To do
Output the records. Match them exactly.

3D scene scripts
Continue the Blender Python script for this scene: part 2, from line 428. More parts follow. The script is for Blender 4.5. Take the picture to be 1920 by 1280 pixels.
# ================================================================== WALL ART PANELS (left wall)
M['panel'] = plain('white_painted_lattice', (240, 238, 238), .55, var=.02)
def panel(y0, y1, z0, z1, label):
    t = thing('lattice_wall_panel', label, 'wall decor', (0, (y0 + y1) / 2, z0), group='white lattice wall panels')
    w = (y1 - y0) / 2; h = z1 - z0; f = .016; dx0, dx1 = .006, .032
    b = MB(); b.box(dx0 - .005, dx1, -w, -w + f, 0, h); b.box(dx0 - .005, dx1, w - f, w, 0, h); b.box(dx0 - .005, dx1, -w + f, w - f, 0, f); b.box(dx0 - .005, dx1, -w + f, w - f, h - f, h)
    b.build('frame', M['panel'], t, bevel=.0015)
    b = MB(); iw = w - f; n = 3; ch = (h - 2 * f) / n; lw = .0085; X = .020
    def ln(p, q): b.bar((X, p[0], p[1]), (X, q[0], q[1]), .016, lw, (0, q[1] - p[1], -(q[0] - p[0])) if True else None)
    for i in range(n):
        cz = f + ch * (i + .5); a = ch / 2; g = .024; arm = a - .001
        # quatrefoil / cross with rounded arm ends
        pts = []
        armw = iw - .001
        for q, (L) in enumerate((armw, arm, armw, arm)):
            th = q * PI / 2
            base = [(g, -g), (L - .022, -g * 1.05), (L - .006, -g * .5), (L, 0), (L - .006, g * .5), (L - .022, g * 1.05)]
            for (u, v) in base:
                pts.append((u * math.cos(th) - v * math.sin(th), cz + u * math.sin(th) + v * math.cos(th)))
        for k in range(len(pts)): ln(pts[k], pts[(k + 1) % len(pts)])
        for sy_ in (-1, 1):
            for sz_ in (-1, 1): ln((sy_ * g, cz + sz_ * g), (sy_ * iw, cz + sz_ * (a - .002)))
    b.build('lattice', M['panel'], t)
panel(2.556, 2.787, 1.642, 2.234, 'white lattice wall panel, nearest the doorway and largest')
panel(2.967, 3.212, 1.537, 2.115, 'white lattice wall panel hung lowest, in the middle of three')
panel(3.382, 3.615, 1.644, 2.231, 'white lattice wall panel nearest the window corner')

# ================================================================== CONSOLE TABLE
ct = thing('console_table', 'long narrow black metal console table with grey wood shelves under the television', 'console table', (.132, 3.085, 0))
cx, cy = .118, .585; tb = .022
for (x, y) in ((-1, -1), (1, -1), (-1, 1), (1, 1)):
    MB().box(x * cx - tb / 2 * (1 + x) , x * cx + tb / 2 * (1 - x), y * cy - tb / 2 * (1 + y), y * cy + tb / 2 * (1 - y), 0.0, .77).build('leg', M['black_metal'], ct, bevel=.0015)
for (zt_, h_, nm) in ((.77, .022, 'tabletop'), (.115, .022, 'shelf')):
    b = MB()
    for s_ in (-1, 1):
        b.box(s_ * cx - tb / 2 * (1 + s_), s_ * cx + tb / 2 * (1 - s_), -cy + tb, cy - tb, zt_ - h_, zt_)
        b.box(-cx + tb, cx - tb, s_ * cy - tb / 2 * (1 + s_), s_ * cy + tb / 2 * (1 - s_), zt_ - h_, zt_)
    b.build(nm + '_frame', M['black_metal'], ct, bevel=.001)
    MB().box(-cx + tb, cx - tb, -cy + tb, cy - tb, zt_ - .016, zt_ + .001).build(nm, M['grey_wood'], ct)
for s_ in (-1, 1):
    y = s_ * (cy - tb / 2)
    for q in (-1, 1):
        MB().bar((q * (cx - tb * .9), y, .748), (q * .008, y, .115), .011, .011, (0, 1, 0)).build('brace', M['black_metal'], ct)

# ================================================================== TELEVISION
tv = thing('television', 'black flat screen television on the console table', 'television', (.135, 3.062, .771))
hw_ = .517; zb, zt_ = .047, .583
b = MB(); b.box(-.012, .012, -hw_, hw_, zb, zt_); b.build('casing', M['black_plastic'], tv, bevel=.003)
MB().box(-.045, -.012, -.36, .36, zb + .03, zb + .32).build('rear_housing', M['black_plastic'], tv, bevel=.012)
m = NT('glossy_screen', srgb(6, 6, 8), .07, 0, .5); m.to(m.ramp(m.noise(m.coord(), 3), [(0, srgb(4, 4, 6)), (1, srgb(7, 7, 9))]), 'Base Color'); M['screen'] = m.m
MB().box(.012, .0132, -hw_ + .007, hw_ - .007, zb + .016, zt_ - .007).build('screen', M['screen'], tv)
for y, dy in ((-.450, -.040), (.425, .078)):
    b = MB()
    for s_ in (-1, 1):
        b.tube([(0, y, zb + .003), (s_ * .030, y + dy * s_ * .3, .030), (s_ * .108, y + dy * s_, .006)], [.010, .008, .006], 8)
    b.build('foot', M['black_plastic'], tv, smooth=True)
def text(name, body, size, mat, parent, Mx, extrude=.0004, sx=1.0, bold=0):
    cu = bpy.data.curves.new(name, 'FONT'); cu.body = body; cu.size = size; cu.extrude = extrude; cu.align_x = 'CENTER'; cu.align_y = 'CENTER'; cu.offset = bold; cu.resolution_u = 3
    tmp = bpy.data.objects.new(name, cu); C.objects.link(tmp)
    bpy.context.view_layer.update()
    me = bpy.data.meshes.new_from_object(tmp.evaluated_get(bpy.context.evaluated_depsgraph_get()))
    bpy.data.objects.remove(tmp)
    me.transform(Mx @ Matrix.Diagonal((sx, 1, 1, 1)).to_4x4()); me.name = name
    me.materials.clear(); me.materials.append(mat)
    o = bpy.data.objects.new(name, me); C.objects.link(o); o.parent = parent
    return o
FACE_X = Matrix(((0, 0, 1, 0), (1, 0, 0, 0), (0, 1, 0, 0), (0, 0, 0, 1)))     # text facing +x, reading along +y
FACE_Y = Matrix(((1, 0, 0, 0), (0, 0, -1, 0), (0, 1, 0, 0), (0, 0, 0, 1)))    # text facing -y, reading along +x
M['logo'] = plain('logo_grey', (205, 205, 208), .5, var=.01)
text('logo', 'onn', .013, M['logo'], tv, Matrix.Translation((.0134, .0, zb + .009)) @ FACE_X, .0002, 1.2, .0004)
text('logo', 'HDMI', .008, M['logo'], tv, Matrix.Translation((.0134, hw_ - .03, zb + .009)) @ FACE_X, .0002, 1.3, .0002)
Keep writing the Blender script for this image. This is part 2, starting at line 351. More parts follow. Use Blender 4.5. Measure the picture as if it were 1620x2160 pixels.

The completed task
Continue the Blender Python script for this scene: part 2, from line 428. More parts follow. The script is for Blender 4.5. Take the picture to be 1920 by 1280 pixels.
# ================================================================== WALL ART PANELS (left wall)
M['panel'] = plain('white_painted_lattice', (240, 238, 238), .55, var=.02)
def panel(y0, y1, z0, z1, label):
    t = thing('lattice_wall_panel', label, 'wall decor', (0, (y0 + y1) / 2, z0), group='white lattice wall panels')
    w = (y1 - y0) / 2; h = z1 - z0; f = .016; dx0, dx1 = .006, .032
    b = MB(); b.box(dx0 - .005, dx1, -w, -w + f, 0, h); b.box(dx0 - .005, dx1, w - f, w, 0, h); b.box(dx0 - .005, dx1, -w + f, w - f, 0, f); b.box(dx0 - .005, dx1, -w + f, w - f, h - f, h)
    b.build('frame', M['panel'], t, bevel=.0015)
    b = MB(); iw = w - f; n = 3; ch = (h - 2 * f) / n; lw = .0085; X = .020
    def ln(p, q): b.bar((X, p[0], p[1]), (X, q[0], q[1]), .016, lw, (0, q[1] - p[1], -(q[0] - p[0])) if True else None)
    for i in range(n):
        cz = f + ch * (i + .5); a = ch / 2; g = .024; arm = a - .001
        # quatrefoil / cross with rounded arm ends
        pts = []
        armw = iw - .001
        for q, (L) in enumerate((armw, arm, armw, arm)):
            th = q * PI / 2
            base = [(g, -g), (L - .022, -g * 1.05), (L - .006, -g * .5), (L, 0), (L - .006, g * .5), (L - .022, g * 1.05)]
            for (u, v) in base:
                pts.append((u * math.cos(th) - v * math.sin(th), cz + u * math.sin(th) + v * math.cos(th)))
        for k in range(len(pts)): ln(pts[k], pts[(k + 1) % len(pts)])
        for sy_ in (-1, 1):
            for sz_ in (-1, 1): ln((sy_ * g, cz + sz_ * g), (sy_ * iw, cz + sz_ * (a - .002)))
    b.build('lattice', M['panel'], t)
panel(2.556, 2.787, 1.642, 2.234, 'white lattice wall panel, nearest the doorway and largest')
panel(2.967, 3.212, 1.537, 2.115, 'white lattice wall panel hung lowest, in the middle of three')
panel(3.382, 3.615, 1.644, 2.231, 'white lattice wall panel nearest the window corner')

# ================================================================== CONSOLE TABLE
ct = thing('console_table', 'long narrow black metal console table with grey wood shelves under the television', 'console table', (.132, 3.085, 0))
cx, cy = .118, .585; tb = .022
for (x, y) in ((-1, -1), (1, -1), (-1, 1), (1, 1)):
    MB().box(x * cx - tb / 2 * (1 + x) , x * cx + tb / 2 * (1 - x), y * cy - tb / 2 * (1 + y), y * cy + tb / 2 * (1 - y), 0.0, .77).build('leg', M['black_metal'], ct, bevel=.0015)
for (zt_, h_, nm) in ((.77, .022, 'tabletop'), (.115, .022, 'shelf')):
    b = MB()
    for s_ in (-1, 1):
        b.box(s_ * cx - tb / 2 * (1 + s_), s_ * cx + tb / 2 * (1 - s_), -cy + tb, cy - tb, zt_ - h_, zt_)
        b.box(-cx + tb, cx - tb, s_ * cy - tb / 2 * (1 + s_), s_ * cy + tb / 2 * (1 - s_), zt_ - h_, zt_)
    b.build(nm + '_frame', M['black_metal'], ct, bevel=.001)
    MB().box(-cx + tb, cx - tb, -cy + tb, cy - tb, zt_ - .016, zt_ + .001).build(nm, M['grey_wood'], ct)
for s_ in (-1, 1):
    y = s_ * (cy - tb / 2)
    for q in (-1, 1):
        MB().bar((q * (cx - tb * .9), y, .748), (q * .008, y, .115), .011, .011, (0, 1, 0)).build('brace', M['black_metal'], ct)

# ================================================================== TELEVISION
tv = thing('television', 'black flat screen television on the console table', 'television', (.135, 3.062, .771))
hw_ = .517; zb, zt_ = .047, .583
b = MB(); b.box(-.012, .012, -hw_, hw_, zb, zt_); b.build('casing', M['black_plastic'], tv, bevel=.003)
MB().box(-.045, -.012, -.36, .36, zb + .03, zb + .32).build('rear_housing', M['black_plastic'], tv, bevel=.012)
m = NT('glossy_screen', srgb(6, 6, 8), .07, 0, .5); m.to(m.ramp(m.noise(m.coord(), 3), [(0, srgb(4, 4, 6)), (1, srgb(7, 7, 9))]), 'Base Color'); M['screen'] = m.m
MB().box(.012, .0132, -hw_ + .007, hw_ - .007, zb + .016, zt_ - .007).build('screen', M['screen'], tv)
for y, dy in ((-.450, -.040), (.425, .078)):
    b = MB()
    for s_ in (-1, 1):
        b.tube([(0, y, zb + .003), (s_ * .030, y + dy * s_ * .3, .030), (s_ * .108, y + dy * s_, .006)], [.010, .008, .006], 8)
    b.build('foot', M['black_plastic'], tv, smooth=True)
def text(name, body, size, mat, parent, Mx, extrude=.0004, sx=1.0, bold=0):
    cu = bpy.data.curves.new(name, 'FONT'); cu.body = body; cu.size = size; cu.extrude = extrude; cu.align_x = 'CENTER'; cu.align_y = 'CENTER'; cu.offset = bold; cu.resolution_u = 3
    tmp = bpy.data.objects.new(name, cu); C.objects.link(tmp)
    bpy.context.view_layer.update()
    me = bpy.data.meshes.new_from_object(tmp.evaluated_get(bpy.context.evaluated_depsgraph_get()))
    bpy.data.objects.remove(tmp)
    me.transform(Mx @ Matrix.Diagonal((sx, 1, 1, 1)).to_4x4()); me.name = name
    me.materials.clear(); me.materials.append(mat)
    o = bpy.data.objects.new(name, me); C.objects.link(o); o.parent = parent
    return o
FACE_X = Matrix(((0, 0, 1, 0), (1, 0, 0, 0), (0, 1, 0, 0), (0, 0, 0, 1)))     # text facing +x, reading along +y
FACE_Y = Matrix(((1, 0, 0, 0), (0, 0, -1, 0), (0, 1, 0, 0), (0, 0, 0, 1)))    # text facing -y, reading along +x
M['logo'] = plain('logo_grey', (205, 205, 208), .5, var=.01)
text('logo', 'onn', .013, M['logo'], tv, Matrix.Translation((.0134, .0, zb + .009)) @ FACE_X, .0002, 1.2, .0004)
text('logo', 'HDMI', .008, M['logo'], tv, Matrix.Translation((.0134, hw_ - .03, zb + .009)) @ FACE_X, .0002, 1.3, .0002)
Keep writing the Blender script for this image. This is part 2, starting at line 351. More parts follow. Use Blender 4.5. Measure the picture as if it were 1620x2160 pixels.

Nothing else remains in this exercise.